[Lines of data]
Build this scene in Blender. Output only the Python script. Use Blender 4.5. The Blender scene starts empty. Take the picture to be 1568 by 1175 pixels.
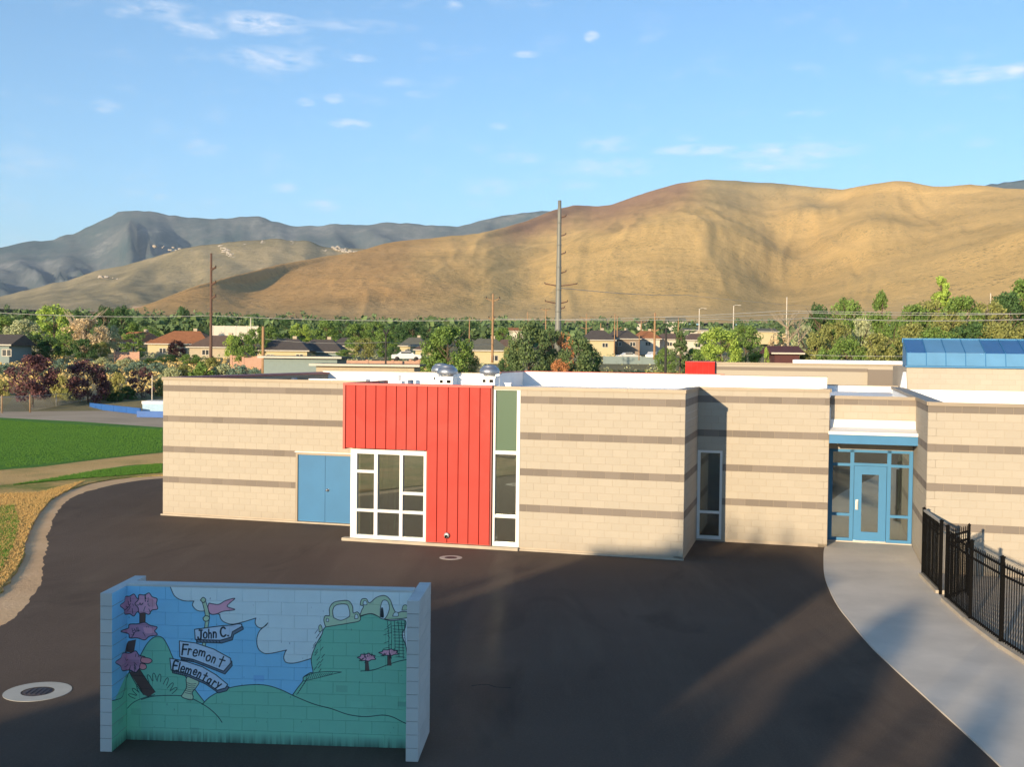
import bpy, bmesh, math, random
import numpy as np
from mathutils import Vector, Matrix, Euler, noise
R = math.radians
rnd = random.Random(7)
sc = bpy.context.scene
col = sc.collection

# ------------------------------------------------------------------ camera
F, PIT, ROL, CAMH, YAW = 1700.0, R(1.62), R(.67), 5.59, R(-15.34)
_c, _s, _cr, _sr = math.cos(PIT), math.sin(PIT), math.cos(ROL), math.sin(ROL)
cam_d = bpy.data.cameras.new('camera'); cam = bpy.data.objects.new('camera', cam_d); col.objects.link(cam)
cam_d.sensor_width = 36; cam_d.lens = 36 * F / 1568; cam_d.clip_start = .1; cam_d.clip_end = 60000
Rv, Uv, Bv = Vector((1, 0, 0)), Vector((0, _s, _c)), Vector((0, -_c, _s))
right = Rv * _cr + Uv * _sr; up = -_sr * Rv + _cr * Uv
m = Matrix((right, up, Bv)).transposed().to_4x4(); m.translation = (0, 0, CAMH)
cam.matrix_world = m; sc.camera = cam

# ------------------------------------------------------------------ sun, sky, exposure
SUN_AZ, SUN_EL = R(29.4), R(10.2)            # heading the light travels (from +Y towards +X) and the sun's height
trav = Vector((math.sin(SUN_AZ) * math.cos(SUN_EL), math.cos(SUN_AZ) * math.cos(SUN_EL), -math.sin(SUN_EL)))
sun_d = bpy.data.lights.new('sun', 'SUN'); sun = bpy.data.objects.new('sun', sun_d); col.objects.link(sun)
sun_d.energy = 5.0; sun_d.angle = R(.55); sun_d.cycles.use_multiple_importance_sampling = False; sun_d.color = (1, .80, .535)
sun.rotation_euler = trav.to_track_quat('-Z', 'Y').to_euler(); sun.location = (-30, -60, 40)
w = bpy.data.worlds.new('World'); sc.world = w; w.use_nodes = True
wn, wl = w.node_tree.nodes, w.node_tree.links
wn.clear()
wo = wn.new('ShaderNodeOutputWorld'); bg = wn.new('ShaderNodeBackground'); sky = wn.new('ShaderNodeTexSky')
sky.sky_type = 'NISHITA'; sky.sun_disc = False; sky.sun_elevation = R(9.8 + 6); sky.sun_rotation = math.pi + SUN_AZ
sky.altitude = 1400; sky.air_density = 1.0; sky.dust_density = .4; sky.ozone_density = 1.6
bg.inputs['Strength'].default_value = .073
# thin clouds: blurred patches placed by direction, broken up by noise
tc = wn.new('ShaderNodeTexCoord'); 
def wmath(op, a, b=None, c=None, clamp=False):
    n = wn.new('ShaderNodeMath'); n.operation = op; n.use_clamp = clamp
    for i, v in enumerate((a, b, c)):
        if v is None: continue
        if isinstance(v, (int, float)): n.inputs[i].default_value = v
        else: wl.new(v, n.inputs[i])
    return n.outputs[0]
sx = wn.new('ShaderNodeSeparateXYZ'); wl.new(tc.outputs['Generated'], sx.inputs[0])
# azimuth and elevation in degrees
azi = wmath('MULTIPLY', wmath('ARCTAN2', sx.outputs[0], sx.outputs[1]), 57.2958)
ele = wmath('MULTIPLY', wmath('ARCSINE', sx.outputs[2]), 57.2958)
cv = wn.new('ShaderNodeCombineXYZ'); wl.new(azi, cv.inputs[0]); wl.new(ele, cv.inputs[1])
def wnoise(scale, detail, sxx, syy, rough=.6):
    mp = wn.new('ShaderNodeMapping'); mp.inputs['Scale'].default_value = (sxx, syy, 1); wl.new(cv.outputs[0], mp.inputs[0])
    n = wn.new('ShaderNodeTexNoise'); n.inputs['Scale'].default_value = scale; n.inputs['Detail'].default_value = detail
    n.inputs['Roughness'].default_value = rough; wl.new(mp.outputs[0], n.inputs['Vector'])
    return n.outputs['Fac']
n1 = wnoise(1.0, 6, .9, 2.6); n2 = wnoise(1.0, 3, .35, .9)
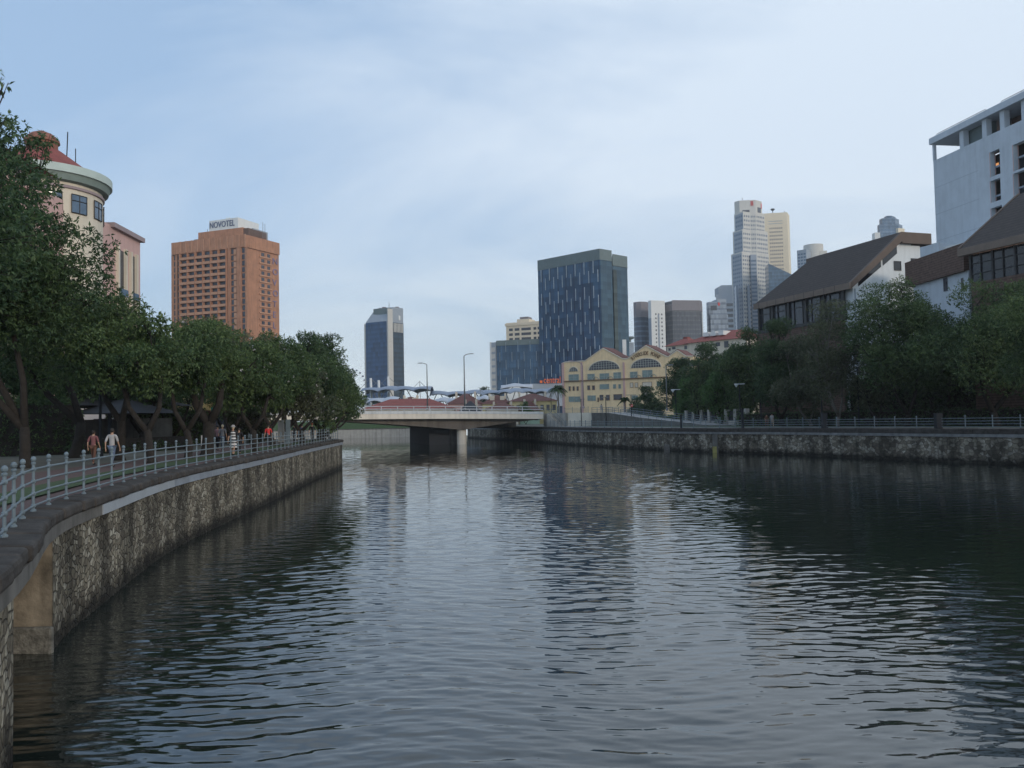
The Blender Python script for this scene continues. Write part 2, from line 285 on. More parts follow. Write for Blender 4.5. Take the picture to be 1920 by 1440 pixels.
M = dict(
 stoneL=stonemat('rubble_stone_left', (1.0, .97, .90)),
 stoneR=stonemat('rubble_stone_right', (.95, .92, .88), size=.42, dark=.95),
 coping=mat('coping_stone', (.056, .051, .047), .9, var=.45, vs=2.2, bump=.7, bs=14, spec=.2),
 ledge=mat('ledge_metal', (.23, .26, .30), .45, .0, var=.25, vs=1.0),
 ledgelight=mat('ledge_new', (.32, .35, .38), .45, .0, var=.10, vs=1.5),
 rail=mat('rail_paint', (.14, .18, .205), .45, .1, var=.22, vs=3),
 conc=mat('concrete', (.40, .38, .34), .85, var=.15, vs=.8, bump=.2, streak=.35),
 concw=mat('concrete_white', (.60, .62, .62), .8, var=.08, vs=.6, streak=.2),
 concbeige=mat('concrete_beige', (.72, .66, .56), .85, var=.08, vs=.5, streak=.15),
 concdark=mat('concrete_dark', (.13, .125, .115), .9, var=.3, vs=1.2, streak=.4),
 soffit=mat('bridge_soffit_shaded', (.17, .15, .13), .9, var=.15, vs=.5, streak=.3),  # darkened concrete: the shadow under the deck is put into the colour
 beigejamb=mat('jamb_plaster', (.25, .215, .165), .9, var=.6, vs=1.3, bump=.5, bs=12, streak=.5),
 eave=mat('eave_board', (.20, .155, .125), .8, var=.12, vs=.7),
 ledgedull=mat('ledge_dull', (.17, .175, .175), .8, var=.3, vs=1, streak=.3),
 footing=mat('footing_concrete', (.17, .165, .145), .95, var=.65, vs=5, bump=1.0, bs=16, streak=.5),
 paving=mat('brick_paving', (.10, .062, .056), .9, var=.3, vs=3, bump=.2),
 grass=mat('grass', (.045, .075, .028), .95, var=.4, vs=4, bump=.6, bs=20),
 earth=mat('earth', (.10, .10, .08), .95, var=.3, vs=.3),
 asphalt=mat('asphalt', (.06, .06, .06), .9, var=.2, vs=1),
 path=mat('path_concrete', (.32, .31, .30), .9, var=.2, vs=1.2),
 bridgerail=mat('bridge_rail_paint', (.50, .52, .54), .6, var=.08),
 dark=mat('dark_metal', (.02, .024, .03), .6, .0, var=.2, spec=.2),
 pole=mat('galvanised_pole', (.20, .21, .22), .5, .4, var=.15),
 lampglass=mat('lamp_glass', (.75, .78, .80), .3, var=.05),
 bark=mat('bark', (.026, .022, .019), .95, var=.4, vs=5, bump=.8, bs=12),
 barkgrey=mat('bark_grey', (.16, .145, .13), .95, var=.35, vs=5, bump=.8, bs=12),
 terracotta=mat('terracotta_brick', (.41, .205, .125), .85, var=.16, vs=.35, streak=.28),
 terraside=mat('terracotta_balcony', (.46, .25, .16), .85, var=.12, vs=.5),
 winddark=mat('window_dark', (.035, .04, .055), .15, var=.45, vs=.8, spec=.6),
 windgreen=mat('window_green', (.16, .23, .22), .2, var=.25, vs=.8, spec=.6),
 windblue=mat('window_blue', (.07, .12, .19), .15, var=.3, vs=.9, spec=.7),
 frame=mat('window_frame_dark', (.03, .03, .032), .5),
 framelt=mat('window_frame_light', (.33, .34, .30), .6),
 whitew=mat('white_wall', (.62, .66, .68), .8, var=.05, vs=.3, streak=.10),
 whiteblue=mat('white_blue_wall', (.50, .55, .60), .8, var=.08, vs=.5, streak=.09),
 whitebuild=mat('white_paint', (.66, .67, .66), .75, var=.06, vs=.4),
 beigewall=mat('beige_wall', (.80, .61, .37), .85, var=.09, vs=.5, streak=.12),
 pinkwall=mat('pink_wall', (.56, .37, .34), .85, var=.07, vs=.5, streak=.10),
 creamwall=mat('cream_wall', (.62, .56, .46), .85, var=.07, vs=.5, streak=.10),
 cornice=mat('cornice_mauve', (.30, .24, .25), .8, var=.1),
 greenfascia=mat('pale_green_fascia', (.44, .52, .49), .7, var=.08),
 greensoffit=mat('green_soffit', (.19, .24, .22), .8, var=.1),
 redroof=mat('red_roof', (.22, .06, .05), .8, var=.2, vs=1.5, bump=.5, bs=5),
 redroofdull=mat('dull_red_roof', (.25, .085, .065), .85, var=.3, vs=.8, bump=.5, bs=5),
 orangeroof=mat('orange_roof', (.24, .10, .07), .8, var=.2, vs=1.0),
 brick=mat('brown_brick', (.13, .085, .068), .9, var=.2, vs=1.2, bump=.3),
 fascia=mat('brown_fascia', (.12, .093, .078), .8, var=.12, vs=.7),
 blackglass=mat('black_glass', (.012, .014, .02), .08, var=.6, spec=.6),
 greyroof=mat('dark_grey_roof', (.035, .038, .045), .8, var=.15),
 granite=mat('tower_granite', (.55, .53, .49), .75, var=.06, vs=.05),
 graniteshadeblue=mat('tower_granite_shade_blue', (.26, .30, .36), .7, var=.06, vs=.05),  # bluer granite: the tower's shaded side put in colour, also blue strips
 palestone=mat('pale_tower_stone', (.70, .61, .46), .8, var=.05, vs=.05),
 graytower=mat('grey_tower', (.30, .34, .39), .7, var=.06, vs=.05),
 mauvetower=mat('mauve_tower', (.19, .17, .18), .7, var=.06, vs=.05),
 whitetower=mat('white_tower', (.66, .66, .64), .75, var=.05, vs=.05),
 creamtower=mat('cream_tower', (.66, .57, .44), .8, var=.06, vs=.1),
 greylouvre=mat('grey_louvre', (.13, .17, .175), .6, var=.12, vs=.4),
 fin=mat('light_fin', (.28, .35, .42), .5),
 redsign=mat('red_sign', (.62, .05, .04), .6, var=.05),
 orangesign=mat('orange_letters', (.85, .17, .03), .6, var=.05),
 navy=mat('navy_letters', (.09, .11, .19), .6, var=.05),
 bluesign=mat('blue_grey_letters', (.20, .17, .28), .6, var=.05),
 brownletters=mat('brown_letters', (.17, .09, .05), .7, var=.05),
 canopy=mat('canopy_membrane', (.19, .235, .31), .5, var=.12, vs=.25, spec=.5),
 canopywhite=mat('canopy_white', (.40, .43, .48), .5, var=.1, vs=.25),
 yellowwall=mat('yellow_wall', (.66, .56, .30), .85, var=.08),
 mintwall=mat('mint_wall', (.42, .58, .46), .85, var=.08),
 yellowpaint=mat('yellow_paint', (.30, .27, .09), .7, var=.25, vs=3),
 greensign=mat('green_sign', (.03, .20, .15), .5),
 skin=mat('skin', (.42, .26, .18), .6, var=.05), hairb=mat('hair_black', (.015, .012, .01), .6), hairw=mat('hair_blond', (.55, .48, .34), .6), hairr=mat('hair_red', (.28, .09, .04), .6),
)
CLO = {k: mat('cloth_' + k, c, .9, var=.1, vs=4) for k, c in dict(black=(.02, .02, .024), white=(.36, .35, .35), red=(.62, .05, .05), pink=(.20, .085, .09), navy=(.05, .06, .13), grey=(.20, .21, .23), denim=(.09, .12, .18), tan=(.42, .33, .24), brown=(.14, .07, .05), mauve=(.25, .15, .17)).items()}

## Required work
Take the records from their first line through the line containing "cam.matrix_world = m; sc.camera = cam" and please return exactly those lines, both ends included, minus the pictures.

## Solution to the problem
Build this scene in Blender. Output only the Python script. Use Blender 4.5. The Blender scene starts empty. Take the picture to be 1568 by 1175 pixels.
import bpy, bmesh, math, random
import numpy as np
from mathutils import Vector, Matrix, Euler, noise
R = math.radians
rnd = random.Random(7)
sc = bpy.context.scene
col = sc.collection

# ------------------------------------------------------------------ camera
F, PIT, ROL, CAMH, YAW = 1700.0, R(1.62), R(.67), 5.59, R(-15.34)
_c, _s, _cr, _sr = math.cos(PIT), math.sin(PIT), math.cos(ROL), math.sin(ROL)
cam_d = bpy.data.cameras.new('camera'); cam = bpy.data.objects.new('camera', cam_d); col.objects.link(cam)
cam_d.sensor_width = 36; cam_d.lens = 36 * F / 1568; cam_d.clip_start = .1; cam_d.clip_end = 60000
Rv, Uv, Bv = Vector((1, 0, 0)), Vector((0, _s, _c)), Vector((0, -_c, _s))
right = Rv * _cr + Uv * _sr; up = -_sr * Rv + _cr * Uv
m = Matrix((right, up, Bv)).transposed().to_4x4(); m.translation = (0, 0, CAMH)
cam.matrix_world = m; sc.camera = cam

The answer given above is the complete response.